Early the next morning I got out to check on my new purchase and to milk a Guernsey cow I was keeping as an FFA project. When I got to the barn my cow was awaiting my arrival by the fence with her udder full and droplets of milk dribbling from her swollen teats. I poured her grain in her feed box, squatted beside her, and began milking her while she ate her feed. In a few minutes, with a ten quart aluminum bucket brimming with white foam, I drove the cow out to graze and went on about my work. The next thing I did, after finishing the milking and carrying the fresh milk into the house for my mother to strain and refrigerate, was to head back to the barn to feed my lamb and call up a few chickens so that they too could be fed. Funny thing was though, my lamb was gone. Evidently he'd found a hole in the pen and squeezed out during the night.

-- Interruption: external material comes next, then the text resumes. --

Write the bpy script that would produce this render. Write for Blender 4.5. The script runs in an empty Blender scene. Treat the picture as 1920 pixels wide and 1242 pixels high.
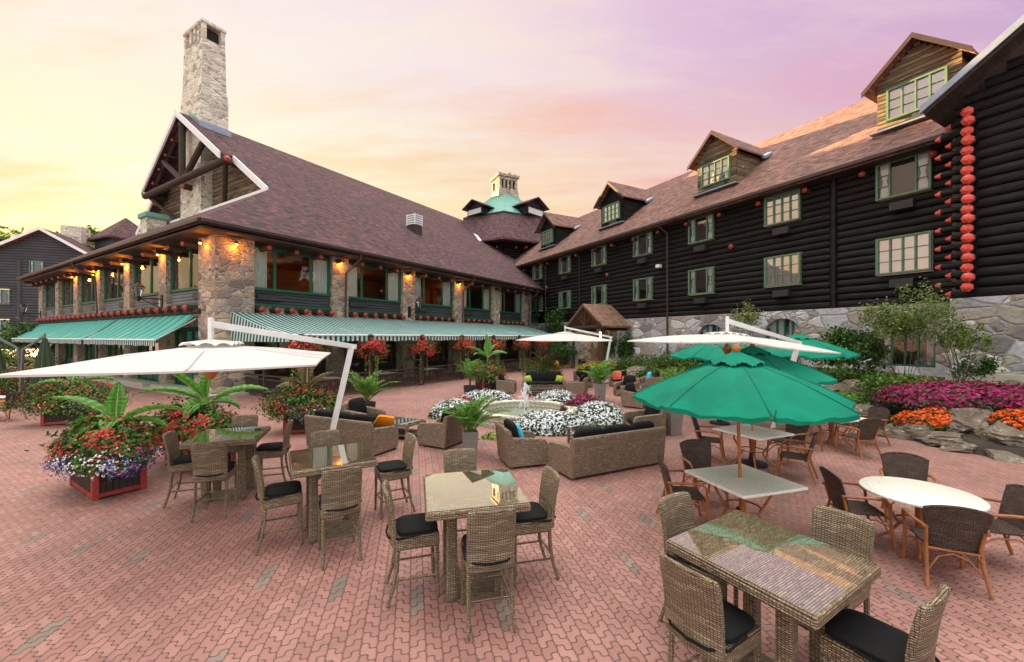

I looked everywhere but the lamb had simply disappeared. Along in the day, after searching the fields and going back and forth to the neighbor's houses in a radius of about half a mile of home, the telephone rang. The folks I'd purchased the lamb from informed me that the lamb had come home.

Learning the whereabouts of my lamb, and knowing that my last few dollars weren't lost, set my mind to ease. I thanked the lady of the house for calling and asked her to tell her son, from whom I'd purchased the lamb that I'd be down later in the day to pick the little fellow up again.

Sometime in the afternoon I called Mike and asked him if he'd be interested in going back down on the creek to pick up the lost lamb. He was as anxious as I was to get back the lost lamb. Since his father wasn't working that day the two of them along with Mike's younger brother came by to pick me up in their old rattle-trap truck. We drove around the road, off the mountain and up the creek, a distance of over seven miles the way the road ran, and soon had the little lamb back in our possession.

Mike's brother was especially interested in sheep and wanted to swap for the lamb as soon as he laid eyes on it. By this time I was rather put out with the ornery critter so I agreed to trade the lamb for some chickens and rabbits along with an old bicycle. Still some profit in the deal I figured; satisfied I returned home.

It wasn't but a few days until the lamb was weaned and content in his new home with a half dozen of his fellows. In the end things turned out all right, but I've always wondered how the little lamb was able to track himself back through the woods, across the ridge and down the hollow to his old home and family after having been carried the entire distance of over two miles the previous day. Do little lambs, like sons of men, have a homing instinct?